Discovery Of Philistine Cemetery In Israel Could Unravel Biblical Mystery

An archeologist cleans a Philistine skull uncovered in a groundbreaking discovery of the first Philistine cemetery found in the Philistine port city of Ashkelon, Israel, June 28, 2016.

ASHKELON, Israel, July 10 (UPI) — The Philistines – villains in the Bible thought to have little culture or class – may have gotten a bad rap.

The discovery of a Philistine cemetery on the southern coast of Israel shows them buried with jewelry and scented oils, The Independent reported.

The cemetery was discovered outside the ancient walls of Ashkelon, a major Philistine city between the 12th and 7th centuries B.C. It is the first of its kind in archaeological investigation in the region, National Geographic reported.

More than 100 years of research has revealed the location of the five major cities of the Philisines, but most of what has been found is pots, not people. Until this find, only a handful of burials had been even tentatively identified.

The cemetery contains more than 211 individuals dating from the 11th to the 8th century B.C. It is expected to allow archaeologists to answer a lot of questions regarding the origin of the Philistine people and how they fit in with the local culture.

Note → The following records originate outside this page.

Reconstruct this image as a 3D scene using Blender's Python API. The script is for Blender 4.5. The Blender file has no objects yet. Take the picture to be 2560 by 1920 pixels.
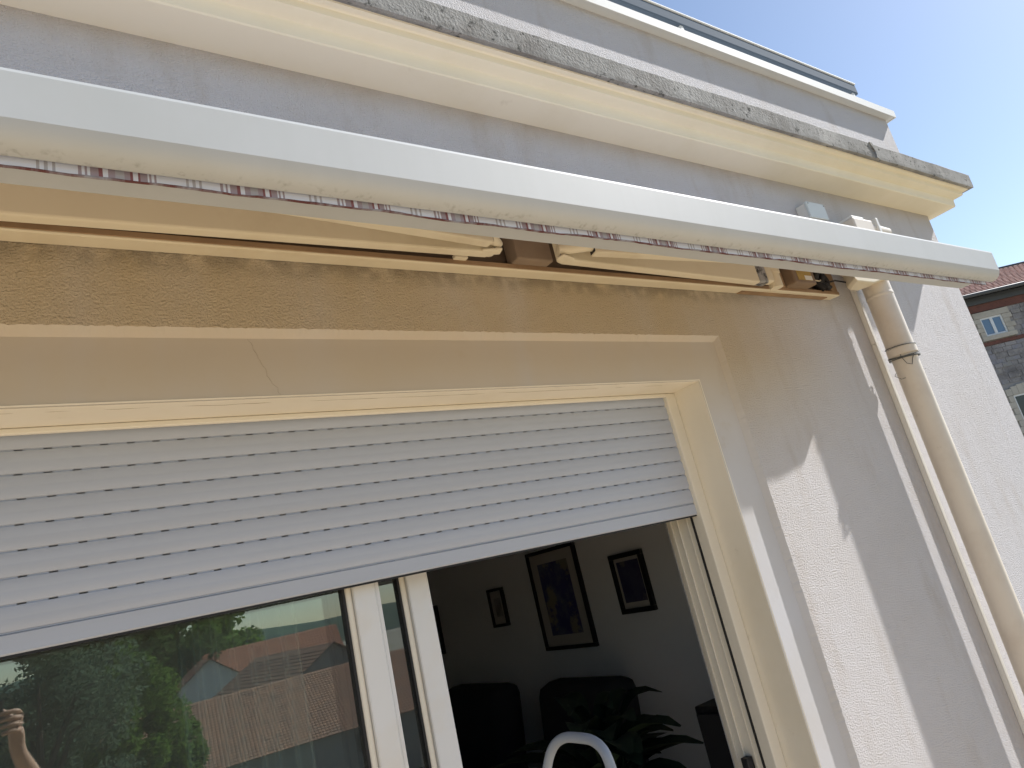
import bpy, bmesh, math, random
from mathutils import Vector, Matrix, noise
random.seed(7)
R = math.radians
S = bpy.context.scene
COL = S.collection

# ------------------------------------------------------------------ camera
ZC, DW = 1.65, 1.45            # lens height above the terrace, distance to the facade
YAW, PITCH, ROLL = 0.63948615, 0.27171391, -0.23257219
f = Vector((math.sin(YAW)*math.cos(PITCH), math.cos(YAW)*math.cos(PITCH), math.sin(PITCH)))
r0 = Vector((math.cos(YAW), -math.sin(YAW), 0)); u0 = r0.cross(f)
r = math.cos(ROLL)*r0 + math.sin(ROLL)*u0
u = -math.sin(ROLL)*r0 + math.cos(ROLL)*u0
cam = bpy.data.cameras.new('camera'); camo = bpy.data.objects.new('camera', cam); COL.objects.link(camo)
M = Matrix((r, u, -f)).transposed().to_4x4(); M.translation = (0, -DW, ZC)
camo.matrix_world = M
cam.sensor_width = 36; cam.lens = 1749.586/2560*36; cam.clip_start = 0.02; cam.clip_end = 4000
S.camera = camo

# ------------------------------------------------------------------ sky, sun, exposure
SUN = Vector((4.6, -1.0, 4.07)).normalized()
elev = math.asin(SUN.z); azim = math.atan2(SUN.x, SUN.y)
w = bpy.data.worlds.new('World'); S.world = w; w.use_nodes = True
nt = w.node_tree; bg = nt.nodes['Background']
sky = nt.nodes.new('ShaderNodeTexSky'); sky.sky_type = 'NISHITA'; sky.sun_disc = False
sky.sun_elevation = elev; sky.sun_rotation = azim
sky.air_density = 1.0; sky.dust_density = 0.5; sky.ozone_density = 0.8; sky.altitude = 300
nt.links.new(sky.outputs[0], bg.inputs[0]); bg.inputs[1].default_value = 0.075
sl = bpy.data.lights.new('sun', 'SUN'); sl.energy = 4.15; sl.angle = R(0.53); sl.color = (1, .97, .93)
so = bpy.data.objects.new('sun', sl); COL.objects.link(so)
so.rotation_euler = (-SUN).to_track_quat('-Z', 'Y').to_euler(); so.location = (20, -5, 20)
S.view_settings.view_transform = 'Standard'; S.view_settings.look = 'None'
S.view_settings.gamma = 1; S.view_settings.exposure = 1.14
S.cycles.max_bounces = 9; S.cycles.diffuse_bounces = 5; S.cycles.transparent_max_bounces = 16
S.cycles.sample_clamp_indirect = 6

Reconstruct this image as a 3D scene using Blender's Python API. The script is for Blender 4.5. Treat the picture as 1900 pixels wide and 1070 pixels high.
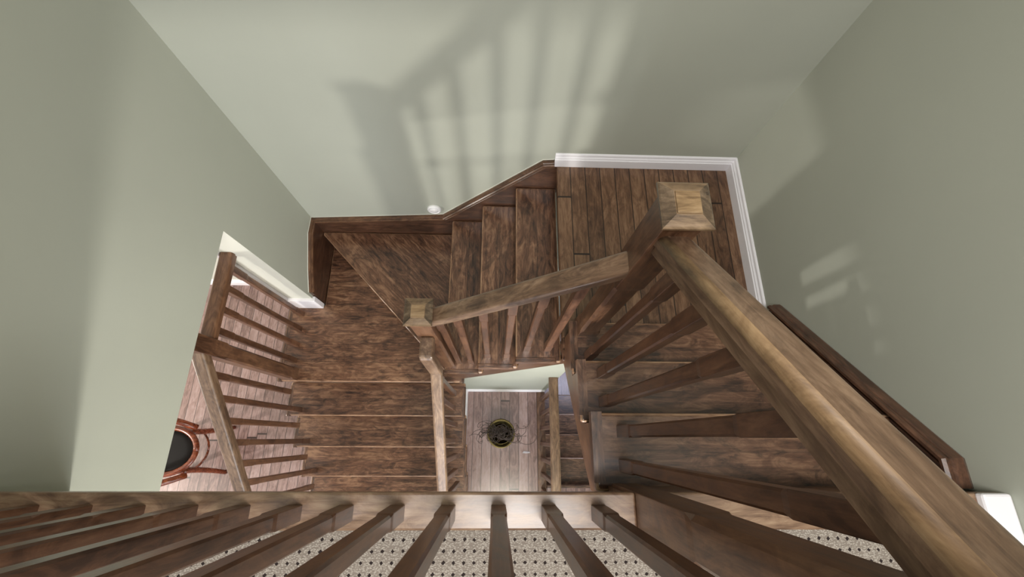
import bpy, bmesh, math, random
from mathutils import Vector, Matrix

for o in list(bpy.data.objects):
    bpy.data.objects.remove(o)
S = bpy.context.scene
COL = S.collection
random.seed(7)

# ------------------------------------------------------------------ camera, world, lights, exposure
# Upper floor surface is z = 0; the camera is held over the guard rail looking down the well.
EYE = 1.05
def Z(d):            # depth below the camera -> height
    return EYE - d

cam_data = bpy.data.cameras.new('camera')
cam = bpy.data.objects.new('camera', cam_data); COL.objects.link(cam)
cam_data.sensor_width = 36.0; cam_data.lens = 36.0 * 801.8 / 1900.0
cam_data.clip_start = 0.02; cam_data.clip_end = 100
def rot(a, b, c):
    return (Matrix.Rotation(a, 3, 'X') @ Matrix.Rotation(b, 3, 'Y') @ Matrix.Rotation(c, 3, 'Z'))
Rcam = rot(-0.33179317, 0.03510189, -0.00423678).transposed()
cam.matrix_world = Matrix.Translation((0, 0, EYE)) @ Rcam.to_4x4()
S.camera = cam

S.view_settings.view_transform = 'Standard'
S.view_settings.look = 'None'
S.view_settings.gamma = 1.0
S.view_settings.use_curve_mapping = False
S.view_settings.exposure = 0.50

w = bpy.data.worlds.new('world'); S.world = w; w.use_nodes = True
w.node_tree.nodes['Background'].inputs[0].default_value = (0.93, 0.96, 1.0, 1)
w.node_tree.nodes['Background'].inputs[1].default_value = 0.72

def lamp(name, kind, loc, energy, color, size=0.1, size_y=None, rot=(0, 0, 0)):
    l = bpy.data.lights.new(name, kind); l.energy = energy; l.color = color
    if kind == 'AREA':
        l.shape = 'RECTANGLE' if size_y else 'DISK'; l.size = size
        if size_y: l.size_y = size_y
    else:
        l.shadow_soft_size = size
    o = bpy.data.objects.new(name, l); COL.objects.link(o); o.location = loc; o.rotation_euler = rot
    return o
# hallway ceiling lamp of the upper floor (above and behind the camera)
lamp('upper_ceiling_lamp', 'AREA', (0.15, -0.42, 2.40), 46, (1.0, 0.96, 0.92), 0.8)
# ceiling lamp of the entrance hall below, hanging just under the upper floor: throws the railing's shadow up the wall
lamp('hall_ceiling_lamp', 'POINT', (0.14, -0.88, Z(1.52)), 40, (1.0, 0.95, 0.86), 0.05)
# dining room chandelier seen through the opening in the left wall
lamp('dining_chandelier_lamp', 'POINT', (-4.18, -0.99, Z(2.28)), 155, (1.0, 0.95, 0.88), 0.07)
# daylight of the entrance side on the main floor
lamp('entrance_daylight', 'AREA', (0.0, -3.0, Z(2.6)), 42, (0.90, 0.93, 1.0), 1.4, 1.9, (math.radians(90), 0, 0))
# cool daylight at the foot of the basement stairs
lamp('basement_daylight', 'AREA', (0.95, 0.75, Z(3.2)), 5, (0.72, 0.76, 1.0), 0.4, 0.4, (0, 0, 0))

# ------------------------------------------------------------------ materials
def mat(name):
    m = bpy.data.materials.new(name); m.use_nodes = True
    nt = m.node_tree; b = nt.nodes['Principled BSDF']
    return m, nt, b
def N(nt, t, **k):
    n = nt.nodes.new(t)
    for a, v in k.items(): setattr(n, a, v)
    return n
def ramp(nt, stops):
    r = N(nt, 'ShaderNodeValToRGB'); e = r.color_ramp.elements
    while len(e) < len(stops): e.new(0.5)
    for i, (p, c) in enumerate(stops):
        e[i].position = p; e[i].color = (*c, 1)
    return r
def srgb(r, g, b):
    f = lambda u: ((u / 255 + 0.055) / 1.055) ** 2.4 if u / 255 > 0.04045 else u / 255 / 12.92
    return (f(r), f(g), f(b))
def math_n(nt, op, a, b=None, c=None):
    n = N(nt, 'ShaderNodeMath', operation=op)
    for i, v in enumerate((a, b, c)):
        if v is None: continue
        if isinstance(v, (int, float)): n.inputs[i].default_value = v
        else: nt.links.new(v, n.inputs[i])
    return n.outputs[0]
def mixc(nt, fac, a, b, mode='MIX'):
    n = N(nt, 'ShaderNodeMix', data_type='RGBA', blend_type=mode)
    for s, v in ((n.inputs[0], fac), (n.inputs[6], a), (n.inputs[7], b)):
        if isinstance(v, (int, float)): s.default_value = v
        elif isinstance(v, tuple): s.default_value = (*v, 1)
        else: nt.links.new(v, s)
    return n.outputs[2]

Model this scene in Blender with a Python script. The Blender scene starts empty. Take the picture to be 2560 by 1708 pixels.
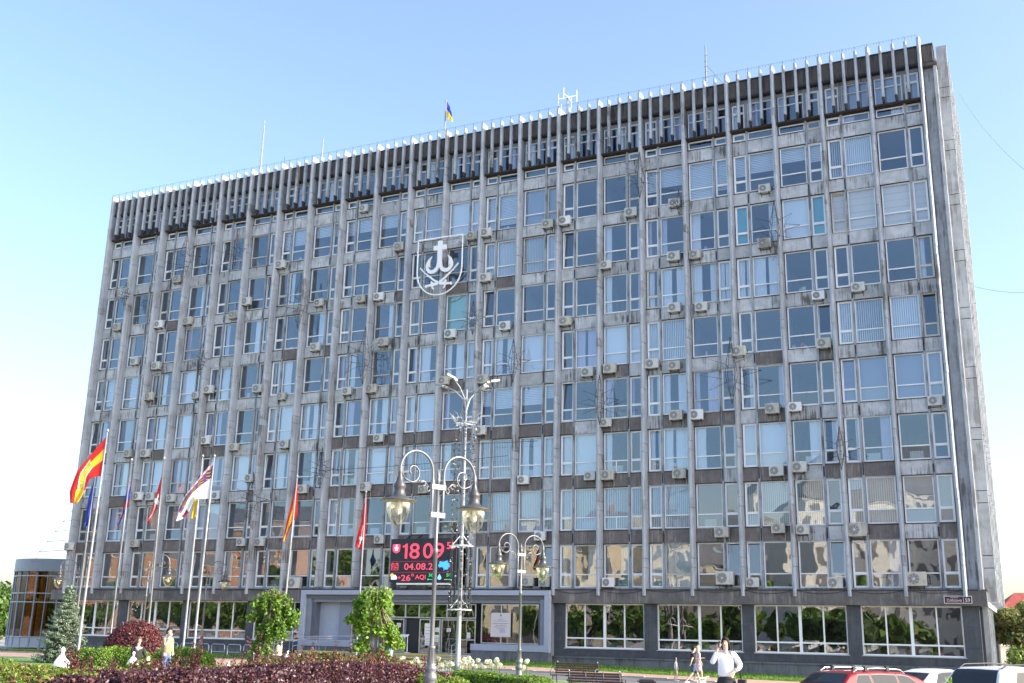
import bpy, bmesh, math, random
import numpy as np
from mathutils import Vector, Matrix
random.seed(7); rng = np.random.default_rng(7)
PI = math.pi
scene = bpy.context.scene
C = scene.collection
# ---------------------------------------------------------------- camera, sky, sun, exposure
CAM = np.array([64.7176, -60.3023, 1.65]); FPX = 2716.71; YAW, PITCH, ROLL = -0.4477, 0.2673, 0.0226
def _basis():
    cy, sy, cp, sp, cr, sr = math.cos(YAW), math.sin(YAW), math.cos(PITCH), math.sin(PITCH), math.cos(ROLL), math.sin(ROLL)
    f = np.array([sy*cp, cy*cp, sp]); rt = np.array([cy, -sy, 0.]); up = np.cross(rt, f)
    return rt*cr+up*sr, -rt*sr+up*cr, f
CR, CU, CF = _basis()
cam = bpy.data.cameras.new("camera"); cam.sensor_width = 36; cam.lens = FPX/2560*36
cam.clip_start = .1; cam.clip_end = 6000
co = bpy.data.objects.new("camera", cam); C.objects.link(co)
co.matrix_world = Matrix(((CR[0], CU[0], -CF[0], CAM[0]), (CR[1], CU[1], -CF[1], CAM[1]), (CR[2], CU[2], -CF[2], CAM[2]), (0, 0, 0, 1)))
scene.camera = co
EL, AZ = math.radians(27), math.radians(6)          # sun: low, from the right, a little behind the facade
w = bpy.data.worlds.new("World"); scene.world = w; w.use_nodes = True
nt = w.node_tree; sky = nt.nodes.new('ShaderNodeTexSky'); sky.sky_type = 'NISHITA'; sky.sun_disc = False
sky.sun_elevation = EL; sky.sun_rotation = PI/2-AZ; sky.air_density = 1.0; sky.dust_density = 2.6; sky.ozone_density = 1.5
nt.links.new(sky.outputs[0], nt.nodes['Background'].inputs[0]); nt.nodes['Background'].inputs[1].default_value = 0.15
sl = bpy.data.lights.new("sun", 'SUN'); sl.energy = 3.0; sl.angle = math.radians(.5); sl.color = (1, .93, .82)
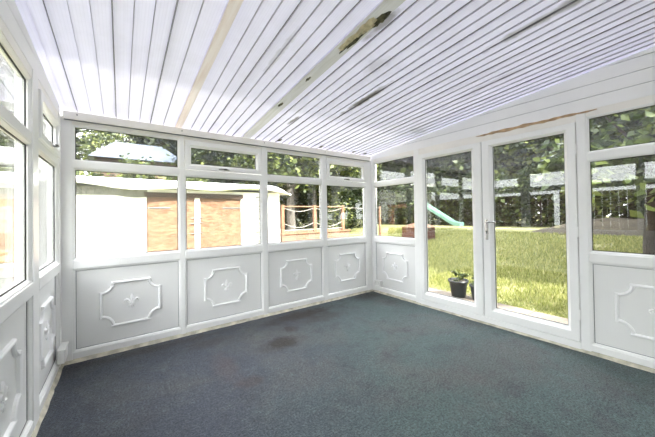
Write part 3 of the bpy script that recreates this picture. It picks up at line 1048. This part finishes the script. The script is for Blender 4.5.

“After decades of studying what Philistines left behind, we have finally come face to face with the people themselves,” said Daniel M. Master, professor of archaeology at Wheaton College and one of the excavation leaders.”With this discovery we are close to unlocking the secrets of their origins.”

The Bible depicts the Philistines as the archenemies of the Israelites, foreign people who migrated to five main cities in Philistia which today is southern Israel and theGaza Strip.

Goliath, known in the Bible as the Giant slain by young King David, is the most well known of the Philistines.